Responsible Use of AI: The
To help participants reflect on the importance of ethical and effective AI prompting, we introduced the Four-Legged Chair Analogy, a metaphor that illustrates the foundational pillars required for responsible AI use. Just like a chair needs all four legs to be stable, an AI response needs four key elements to be truly dependable:
- Clarity – The prompt must be specific, unambiguous, and complete. Vague inputs are like loose chair legs—leading to instability in output.
- Context – Without sufficient background or situational cues, the AI may fill gaps inaccurately.
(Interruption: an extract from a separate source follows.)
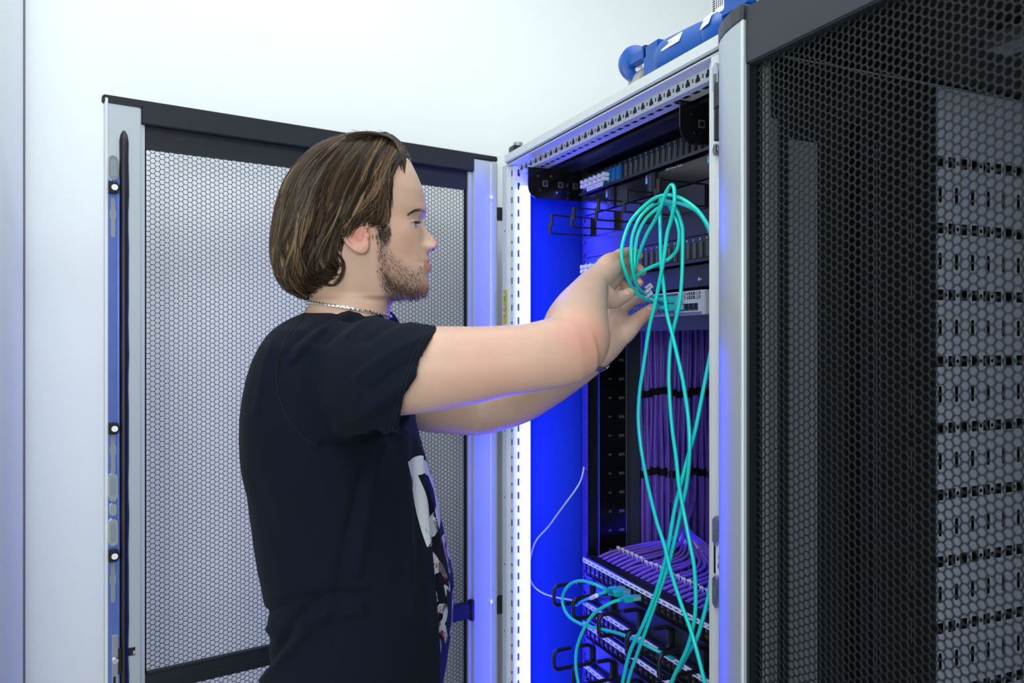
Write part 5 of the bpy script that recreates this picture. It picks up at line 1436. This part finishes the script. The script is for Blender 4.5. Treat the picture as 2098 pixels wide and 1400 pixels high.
# print on the chest: letters laid onto the cloth from the front
def shirt_print():
    m = bpy.data.materials.new('shirt_print'); m.use_nodes = True; nt = m.node_tree; b = nt.nodes['Principled BSDF']; b.inputs['Roughness'].default_value = .8
    tc = nt.nodes.new('ShaderNodeTexCoord'); n1 = nt.nodes.new('ShaderNodeTexNoise'); n1.inputs['Scale'].default_value = 34; n1.inputs['Detail'].default_value = 6
    n2 = nt.nodes.new('ShaderNodeTexNoise'); n2.inputs['Scale'].default_value = 60; n2.inputs['Detail'].default_value = 5
    nt.links.new(tc.outputs['Object'], n1.inputs['Vector']); nt.links.new(tc.outputs['Object'], n2.inputs['Vector'])
    sx = nt.nodes.new('ShaderNodeSeparateXYZ'); nt.links.new(tc.outputs['Object'], sx.inputs[0])
    def rng_(src, lo, hi):
        x = nt.nodes.new('ShaderNodeMapRange'); x.inputs[1].default_value = lo; x.inputs[2].default_value = hi; nt.links.new(src, x.inputs[0]); return x.outputs[0]
    def mx(f, a, c):
        x = nt.nodes.new('ShaderNodeMix'); x.data_type = 'RGBA'; nt.links.new(f, x.inputs[0])
        if isinstance(a, tuple): x.inputs[6].default_value = (*a, 1)
        else: nt.links.new(a, x.inputs[6])
        x.inputs[7].default_value = (*c, 1); return x.outputs[2]
    g = mx(rng_(n1.outputs['Fac'], .52, .60), lin((205, 210, 214)), lin((92, 98, 106)))
    f = nt.nodes.new('ShaderNodeMath'); f.operation = 'MULTIPLY'; nt.links.new(rng_(n2.outputs['Fac'], .50, .56), f.inputs[0]); nt.links.new(rng_(sx.outputs['Z'], 1.275, 1.265), f.inputs[1])
    nt.links.new(mx(f.outputs[0], g, lin((128, 48, 46))), b.inputs['Base Color']); MATS['shirt_print'] = m
shirt_print()
fdir = (rt * math.cos(yaw) + fw * math.sin(yaw)); ldir = (-rt * math.sin(yaw) + fw * math.cos(yaw))   # chest normal, wearer's left
cc = at(800, 1100, TY); bc_ = at(728, 1100, TY)
def chest(b_, z):
    o = cc + ldir * b_ + fdir * .6; o.z = z
    h = sb.ray_cast(o, -fdir); return h
def print_text(s, zc, height, b0, width):
    PR = MB(); vs_, fs_ = text_geo(s, 1.0, .035); xs_ = [v.x for v in vs_]; ys_ = [v.y for v in vs_]
    x0, x1, y0, y1 = min(xs_), max(xs_), min(ys_), max(ys_)
    bmx = bmesh.new()
    vv_ = [bmx.verts.new((v.x, v.y, 0)) for v in vs_]
    for f in fs_:
        try: bmx.faces.new([vv_[i] for i in f])
        except Exception: pass
    bmesh.ops.triangulate(bmx, faces=bmx.faces[:])
    for _ in range(3): bmesh.ops.subdivide_edges(bmx, edges=[e for e in bmx.edges if e.calc_length() > .06], cuts=1, use_grid_fill=True)
    bmesh.ops.triangulate(bmx, faces=bmx.faces[:])
    out = []; bad = set()
    for i, v in enumerate(bmx.verts):
        v.index = i
        b_ = b0 + (v.co.x - x0) / (x1 - x0) * width; z = zc + ((v.co.y - y0) / (y1 - y0) - .5) * height
        h = chest(b_, z)
        if h[0] is None: bad.add(i); out.append(Vector())
        else: out.append(h[0] + h[1] * .0006)
    fl = [[v.index for v in f.verts] for f in bmx.faces]; bmx.free()
    PR.add(out, [f for f in fl if not any(i in bad for i in f)], 'shirt_print')
    if PR.f: PR.build('print_letter', shirt, fix=False)
zpx = lambda py: CZ - (py - 700) / F_PX * TY
BN = -.050
def print_word(s, y0, y1, b0, width):
    n = len(s); wl = width / (n - .12)
    for i, c in enumerate(s):
        print_text(c, (zpx(y0) + zpx(y1)) / 2, zpx(y0) - zpx(y1), b0 + i * wl, wl * (.35 if c == 'I' else .86) )
print_word('D', 935, 1100, BN, .15)
print_word('ARMS', 1110, 1186, BN + .004, .30)
print_word('IN', 1193, 1216, BN + .014, .06)
print_word('RIOT', 1222, 1312, BN + .008, .28)
# ------------------------------------------------------------------ jewellery, trousers, shoes
def ring_around(bvh, c, ax, rmax, n, lift):
    ax = ax.normalized(); u = ax.orthogonal().normalized(); v = ax.cross(u); out = []
    for k in range(n):
        a = 2 * PI * k / n; d = u * math.cos(a) + v * math.sin(a)
        h = bvh.ray_cast(c + d * rmax, -d); out.append((h[0] + d * lift) if h[0] is not None else c + d * rmax * .6)
    return out
ncx = HP(712, 639); nax = (Vector((0, 0, 1)) + Fx * .16).normalized()
pts = ring_around(body_bvh, ncx + Vector((0, 0, .003)), nax, .11, 120, .0016)
ch = MB()
for k in range(120):
    a = pts[k]; b_ = pts[(k + 1) % 120]; t = (b_ - a).normalized(); s_ = t.cross(nax).normalized(); q = nax if k % 2 else s_
    ch.tube([a - t * .0016 + q * .0009, a + q * .0014, b_ + t * .0010 - q * .0009], .0016, 6, 'chrome')
ch.build('necklace', man, smooth=True)
wa, wb = at(1190, 747, 1.305), at(1232, 718, 1.282)
wc = wa.lerp(wb, .72); wax = wb - wa
pts = ring_around(body_bvh, wc, wax, .06, 26, .0018)
mb = MB(); wd_ = wax.normalized()
for k in range(26):
    a = pts[k]; b_ = pts[(k + 1) % 26]; t = (b_ - a); ln = t.length; t.normalize(); nrm = t.cross(wd_).normalized()
    mb.obox((a + b_) / 2, t, wd_, nrm, ln * .46, .0062, .0016, 'chrome', .0005)
mb.build('bracelet', man)
mb = MB()
def leg(l):
    h = bc_ + ldir * (.095 * l); pts = []
    for z, r, fo in ((1.0, .085, 0), (.96, .10, 0), (.85, .098, .0), (.65, .082, .005), (.50, .070, .01), (.32, .064, .0), (.10, .060, -.01)):
        p = h + fdir * fo + ldir * (.012 * l); p.z = z; pts.append((p, r))
    b = MB(); b.tube([p for p, r in pts], [r for p, r in pts], 24, 'denim'); TR.add(b.v, b.f, 'denim'); return pts[-1][0]
TR = MB(); feet = [leg(-1), leg(1)]
b = MB(); wp = bc_
b.tube([Vector((wp.x, wp.y, z)) for z in (1.0, .98, .95, .90)], [.11, .128, .135, .11], 28, 'denim', True, 1.0); TR.add(b.v, b.f, 'denim')
tm = remesh(TR, .008, 6); tm.materials.clear(); tm.materials.append(MATS['denim']); tm.polygons.foreach_set('use_smooth', [True] * len(tm.polygons)); link('trousers', tm, man)
for p in feet:
    b = MB(); c = Vector((p.x, p.y, 0)) + fdir * .05
    L2 = [(-.13, .030, .06), (-.10, .038, .085), (-.03, .040, .09), (.05, .046, .065), (.11, .046, .05), (.15, .034, .042), (.165, .016, .03)]
    Vv = []; n = 16
    for d, w_, h_ in L2:
        for k in range(n):
            a = 2 * PI * k / n; Vv.append(c + fdir * d + ldir * (w_ * math.cos(a)) + Vector((0, 0, max(0.0, h_ / 2 + h_ / 2 * math.sin(a)))))
    Fv = [(i * n + k, i * n + (k + 1) % n, (i + 1) * n + (k + 1) % n, (i + 1) * n + k) for i in range(len(L2) - 1) for k in range(n)] + [tuple(range(n)), tuple(reversed(range((len(L2) - 1) * n, len(L2) * n)))]
    b.add(Vv, Fv, 'shoe_black'); b.build('shoe', man, smooth=True)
Providing context ensures the model understands what’s being asked.
- Intent – A well-formed prompt reflects the user’s actual goal. Misaligned or misleading intent can skew AI responses.
- Verification – The user must critically review and validate the AI’s output. Trusting an AI response blindly is like sitting on a wobbly chair without checking the legs.
Through this analogy, we emphasized that responsible prompting isn’t just about clever wording—it’s about ensuring all foundational elements are present to support the output we expect. When any of these legs is weak or missing, the AI response risks being incomplete, biased, or factually incorrect. This simple yet powerful metaphor encouraged participants to think not only about what they were asking, but how and why they were asking it—and what responsibility they bore in reviewing the answers. We wrapped up the session with a LinkedIn Learning video that reinforced responsible prompt design and real-world applications of the four-legged chair analogy.
What We Learned
- Collaboration sparks innovation: Working in groups and swapping prompts revealed diverse ways to approach a single challenge.
- Prompt engineering: Crafting a good prompt is a skill that directly affects the quality of AI output.
- AI is fallible and context-sensitive: Deliberate loopholes showed how AI can produce inaccurate or misleading responses.
- Critical human judgement is essential: Understanding AI’s limitations helps us guide it better.
- Feedback loops improve outcomes: Evaluating AI results helps refine prompts and improves future interactions with AI systems.
Why This Matters
As AI tools become more embedded in our daily lives and workplace, understanding how to communicate effectively with them is crucial. Activity like this empower individuals not just to use AI, but to harness it creatively and responsibly – recognising its strengths and limitations.